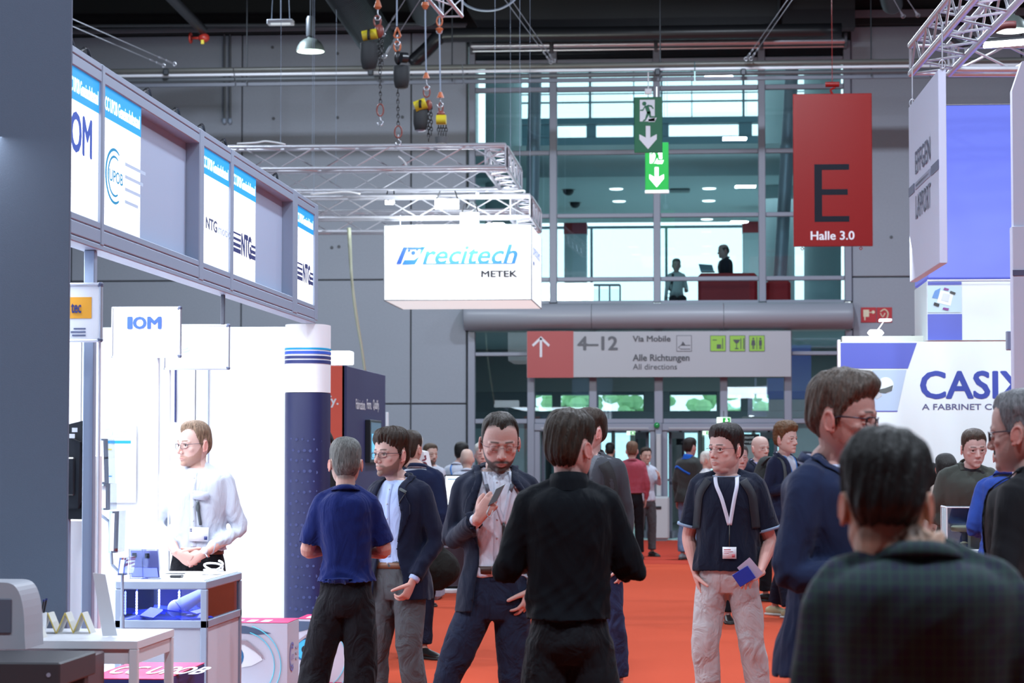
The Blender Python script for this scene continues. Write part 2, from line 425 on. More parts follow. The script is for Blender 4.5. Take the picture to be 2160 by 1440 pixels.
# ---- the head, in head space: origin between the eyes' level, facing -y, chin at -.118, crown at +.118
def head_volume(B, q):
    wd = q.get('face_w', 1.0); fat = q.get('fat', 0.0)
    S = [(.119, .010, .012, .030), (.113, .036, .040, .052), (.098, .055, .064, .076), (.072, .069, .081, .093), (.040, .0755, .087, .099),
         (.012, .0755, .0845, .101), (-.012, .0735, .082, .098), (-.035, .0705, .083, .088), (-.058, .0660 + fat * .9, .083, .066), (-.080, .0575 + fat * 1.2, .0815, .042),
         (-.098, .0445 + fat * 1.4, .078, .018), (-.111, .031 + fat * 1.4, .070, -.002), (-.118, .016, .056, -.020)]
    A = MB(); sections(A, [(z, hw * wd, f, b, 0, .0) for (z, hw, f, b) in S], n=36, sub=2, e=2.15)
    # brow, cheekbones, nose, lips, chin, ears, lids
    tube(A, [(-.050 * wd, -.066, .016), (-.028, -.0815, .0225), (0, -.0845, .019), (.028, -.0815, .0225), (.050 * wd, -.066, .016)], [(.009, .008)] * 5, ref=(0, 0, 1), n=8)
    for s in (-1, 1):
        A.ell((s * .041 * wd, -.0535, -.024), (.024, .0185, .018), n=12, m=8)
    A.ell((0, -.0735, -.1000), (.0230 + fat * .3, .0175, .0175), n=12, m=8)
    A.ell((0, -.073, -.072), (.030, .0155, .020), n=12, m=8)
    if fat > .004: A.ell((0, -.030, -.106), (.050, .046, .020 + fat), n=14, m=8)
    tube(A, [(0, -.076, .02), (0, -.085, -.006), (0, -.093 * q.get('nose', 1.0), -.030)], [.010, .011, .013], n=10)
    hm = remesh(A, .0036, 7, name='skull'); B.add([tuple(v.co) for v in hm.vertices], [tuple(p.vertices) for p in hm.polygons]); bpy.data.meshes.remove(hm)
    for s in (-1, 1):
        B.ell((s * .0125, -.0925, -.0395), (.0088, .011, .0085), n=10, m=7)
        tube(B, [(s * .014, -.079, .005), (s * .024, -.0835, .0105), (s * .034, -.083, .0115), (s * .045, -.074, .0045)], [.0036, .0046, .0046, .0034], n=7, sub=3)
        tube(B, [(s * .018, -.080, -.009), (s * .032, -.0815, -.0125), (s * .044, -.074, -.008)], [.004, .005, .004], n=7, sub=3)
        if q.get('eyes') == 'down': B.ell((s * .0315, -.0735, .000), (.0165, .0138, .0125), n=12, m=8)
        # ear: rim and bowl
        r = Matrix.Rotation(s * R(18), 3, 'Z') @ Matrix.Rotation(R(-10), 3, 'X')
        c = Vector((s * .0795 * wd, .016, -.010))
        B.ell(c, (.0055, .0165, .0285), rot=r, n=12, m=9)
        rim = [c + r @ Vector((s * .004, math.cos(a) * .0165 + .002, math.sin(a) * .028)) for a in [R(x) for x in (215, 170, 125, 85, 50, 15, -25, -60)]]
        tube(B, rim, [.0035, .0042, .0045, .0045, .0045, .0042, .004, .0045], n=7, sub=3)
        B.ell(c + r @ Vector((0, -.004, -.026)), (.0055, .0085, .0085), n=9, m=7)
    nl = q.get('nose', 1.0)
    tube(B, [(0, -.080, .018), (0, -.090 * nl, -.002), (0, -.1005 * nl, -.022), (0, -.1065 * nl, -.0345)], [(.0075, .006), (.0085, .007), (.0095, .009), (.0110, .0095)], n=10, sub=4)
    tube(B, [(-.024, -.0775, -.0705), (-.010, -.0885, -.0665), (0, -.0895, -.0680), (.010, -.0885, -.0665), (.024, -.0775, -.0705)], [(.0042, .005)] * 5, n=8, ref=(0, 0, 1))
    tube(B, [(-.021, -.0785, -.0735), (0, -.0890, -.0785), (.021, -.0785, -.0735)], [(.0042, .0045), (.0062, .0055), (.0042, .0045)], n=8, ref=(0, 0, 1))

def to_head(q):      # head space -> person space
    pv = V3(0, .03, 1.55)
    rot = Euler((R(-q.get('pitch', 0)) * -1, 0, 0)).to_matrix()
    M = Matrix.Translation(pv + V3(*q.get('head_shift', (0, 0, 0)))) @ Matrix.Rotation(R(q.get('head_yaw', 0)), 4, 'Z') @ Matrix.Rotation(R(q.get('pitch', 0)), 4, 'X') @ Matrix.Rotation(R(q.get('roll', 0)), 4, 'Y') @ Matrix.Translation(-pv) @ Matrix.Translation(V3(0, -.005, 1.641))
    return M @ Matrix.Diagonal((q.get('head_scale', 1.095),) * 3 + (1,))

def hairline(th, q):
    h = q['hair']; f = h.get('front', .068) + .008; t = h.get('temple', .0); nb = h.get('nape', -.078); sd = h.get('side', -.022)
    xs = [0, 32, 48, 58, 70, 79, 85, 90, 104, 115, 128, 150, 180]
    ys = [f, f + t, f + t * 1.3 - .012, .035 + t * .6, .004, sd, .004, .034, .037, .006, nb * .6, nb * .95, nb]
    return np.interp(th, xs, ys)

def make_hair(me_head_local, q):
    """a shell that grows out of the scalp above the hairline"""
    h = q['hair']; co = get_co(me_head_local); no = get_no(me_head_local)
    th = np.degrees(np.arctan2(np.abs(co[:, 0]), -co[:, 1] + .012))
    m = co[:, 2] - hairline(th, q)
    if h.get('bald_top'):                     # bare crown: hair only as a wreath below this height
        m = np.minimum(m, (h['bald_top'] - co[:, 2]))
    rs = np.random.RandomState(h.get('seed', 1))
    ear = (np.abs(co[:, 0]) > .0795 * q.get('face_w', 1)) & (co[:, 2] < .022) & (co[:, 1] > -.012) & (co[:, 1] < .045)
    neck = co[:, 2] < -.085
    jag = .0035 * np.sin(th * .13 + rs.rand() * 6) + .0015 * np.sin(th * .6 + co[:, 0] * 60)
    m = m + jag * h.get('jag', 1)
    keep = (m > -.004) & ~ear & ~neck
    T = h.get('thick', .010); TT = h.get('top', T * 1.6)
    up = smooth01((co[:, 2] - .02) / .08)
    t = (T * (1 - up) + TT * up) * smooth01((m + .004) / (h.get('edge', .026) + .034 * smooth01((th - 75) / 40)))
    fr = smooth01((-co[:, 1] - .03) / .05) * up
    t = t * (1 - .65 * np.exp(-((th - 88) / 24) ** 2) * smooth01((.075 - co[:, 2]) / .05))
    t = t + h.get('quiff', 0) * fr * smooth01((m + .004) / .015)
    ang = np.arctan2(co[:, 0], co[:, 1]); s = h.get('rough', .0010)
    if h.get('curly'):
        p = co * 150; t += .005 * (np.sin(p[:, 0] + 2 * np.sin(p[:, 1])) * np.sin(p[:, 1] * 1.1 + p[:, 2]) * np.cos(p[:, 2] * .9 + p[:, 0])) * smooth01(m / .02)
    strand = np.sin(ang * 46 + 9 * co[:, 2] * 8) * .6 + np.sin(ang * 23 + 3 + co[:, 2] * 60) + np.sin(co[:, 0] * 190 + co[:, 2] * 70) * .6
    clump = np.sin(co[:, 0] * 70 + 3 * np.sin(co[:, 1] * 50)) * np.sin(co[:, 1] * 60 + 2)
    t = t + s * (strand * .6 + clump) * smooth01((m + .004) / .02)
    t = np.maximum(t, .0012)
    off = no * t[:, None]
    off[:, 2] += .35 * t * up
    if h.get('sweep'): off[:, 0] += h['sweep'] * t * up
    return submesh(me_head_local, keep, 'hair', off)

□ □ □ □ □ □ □

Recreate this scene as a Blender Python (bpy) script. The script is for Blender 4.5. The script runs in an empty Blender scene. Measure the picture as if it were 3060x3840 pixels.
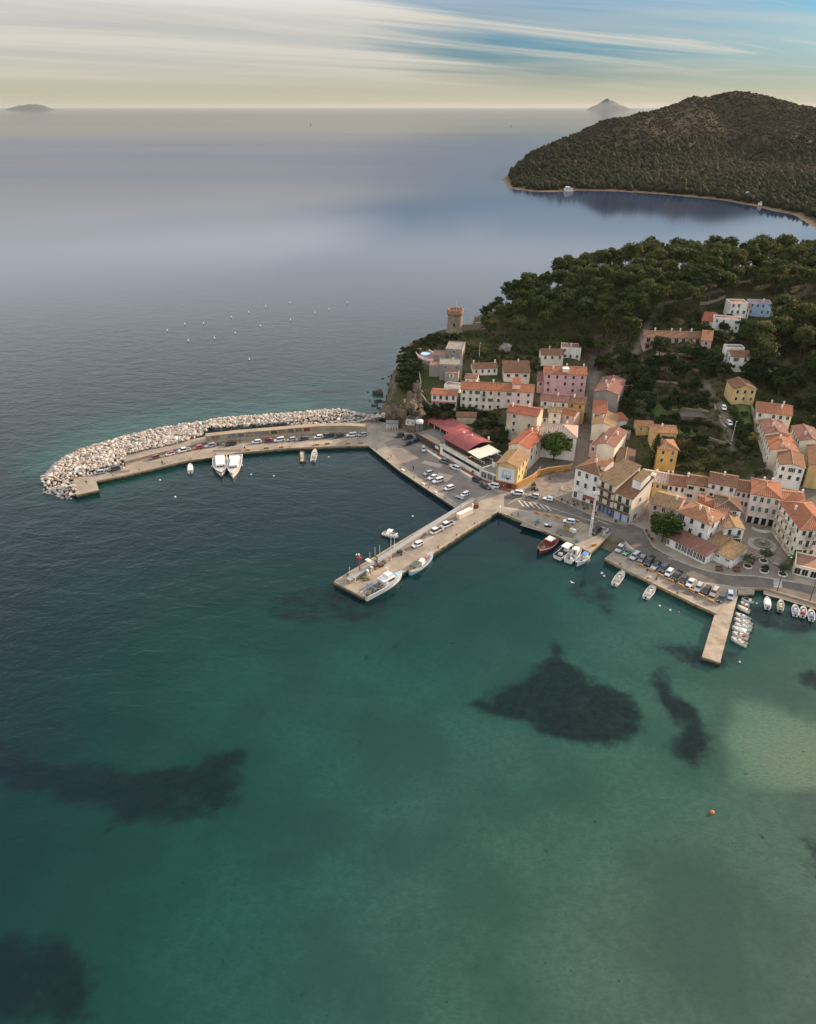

□ □ □ □ □ □ □

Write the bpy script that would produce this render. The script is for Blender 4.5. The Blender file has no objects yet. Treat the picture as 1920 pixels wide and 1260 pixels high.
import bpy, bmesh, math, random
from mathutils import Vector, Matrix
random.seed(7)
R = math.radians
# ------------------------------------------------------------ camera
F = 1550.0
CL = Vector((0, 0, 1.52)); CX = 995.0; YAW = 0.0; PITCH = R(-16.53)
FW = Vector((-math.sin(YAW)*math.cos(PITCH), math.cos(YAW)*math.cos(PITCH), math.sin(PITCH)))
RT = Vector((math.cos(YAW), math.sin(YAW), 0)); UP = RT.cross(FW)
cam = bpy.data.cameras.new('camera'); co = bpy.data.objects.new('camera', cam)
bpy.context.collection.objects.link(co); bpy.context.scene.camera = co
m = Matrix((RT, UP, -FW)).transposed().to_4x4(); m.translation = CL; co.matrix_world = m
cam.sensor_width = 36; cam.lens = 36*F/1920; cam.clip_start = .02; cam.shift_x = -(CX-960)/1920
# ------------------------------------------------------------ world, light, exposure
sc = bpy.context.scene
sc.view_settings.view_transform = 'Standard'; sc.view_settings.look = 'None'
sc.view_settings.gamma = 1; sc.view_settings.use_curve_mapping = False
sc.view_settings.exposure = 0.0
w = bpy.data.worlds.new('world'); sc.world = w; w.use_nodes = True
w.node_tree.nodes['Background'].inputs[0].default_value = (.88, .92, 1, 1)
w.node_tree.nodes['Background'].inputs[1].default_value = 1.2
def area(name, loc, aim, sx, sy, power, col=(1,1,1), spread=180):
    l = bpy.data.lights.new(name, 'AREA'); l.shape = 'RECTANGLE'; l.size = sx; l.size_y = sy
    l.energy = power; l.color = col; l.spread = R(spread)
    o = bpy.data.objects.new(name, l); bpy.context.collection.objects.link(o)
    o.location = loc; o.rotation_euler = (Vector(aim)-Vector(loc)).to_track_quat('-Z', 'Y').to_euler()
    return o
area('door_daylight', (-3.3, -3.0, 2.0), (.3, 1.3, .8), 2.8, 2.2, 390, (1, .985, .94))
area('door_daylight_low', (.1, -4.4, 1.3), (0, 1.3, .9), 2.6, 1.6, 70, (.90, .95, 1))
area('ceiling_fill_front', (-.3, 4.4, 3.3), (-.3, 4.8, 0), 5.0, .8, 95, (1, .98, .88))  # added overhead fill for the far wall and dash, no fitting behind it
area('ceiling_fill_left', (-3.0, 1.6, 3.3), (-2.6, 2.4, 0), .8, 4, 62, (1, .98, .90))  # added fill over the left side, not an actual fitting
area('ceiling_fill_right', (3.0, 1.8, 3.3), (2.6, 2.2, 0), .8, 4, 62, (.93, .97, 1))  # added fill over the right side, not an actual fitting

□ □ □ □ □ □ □

▶ **The problem**
Search the lines for the string "from" and copy every line that has it.

▶ **Reply to the task**
The Blender Python script for this scene continues. Write part 2, from line 425 on. More parts follow. The script is for Blender 4.5. Take the picture to be 2160 by 1440 pixels.
from mathutils import Vector, Matrix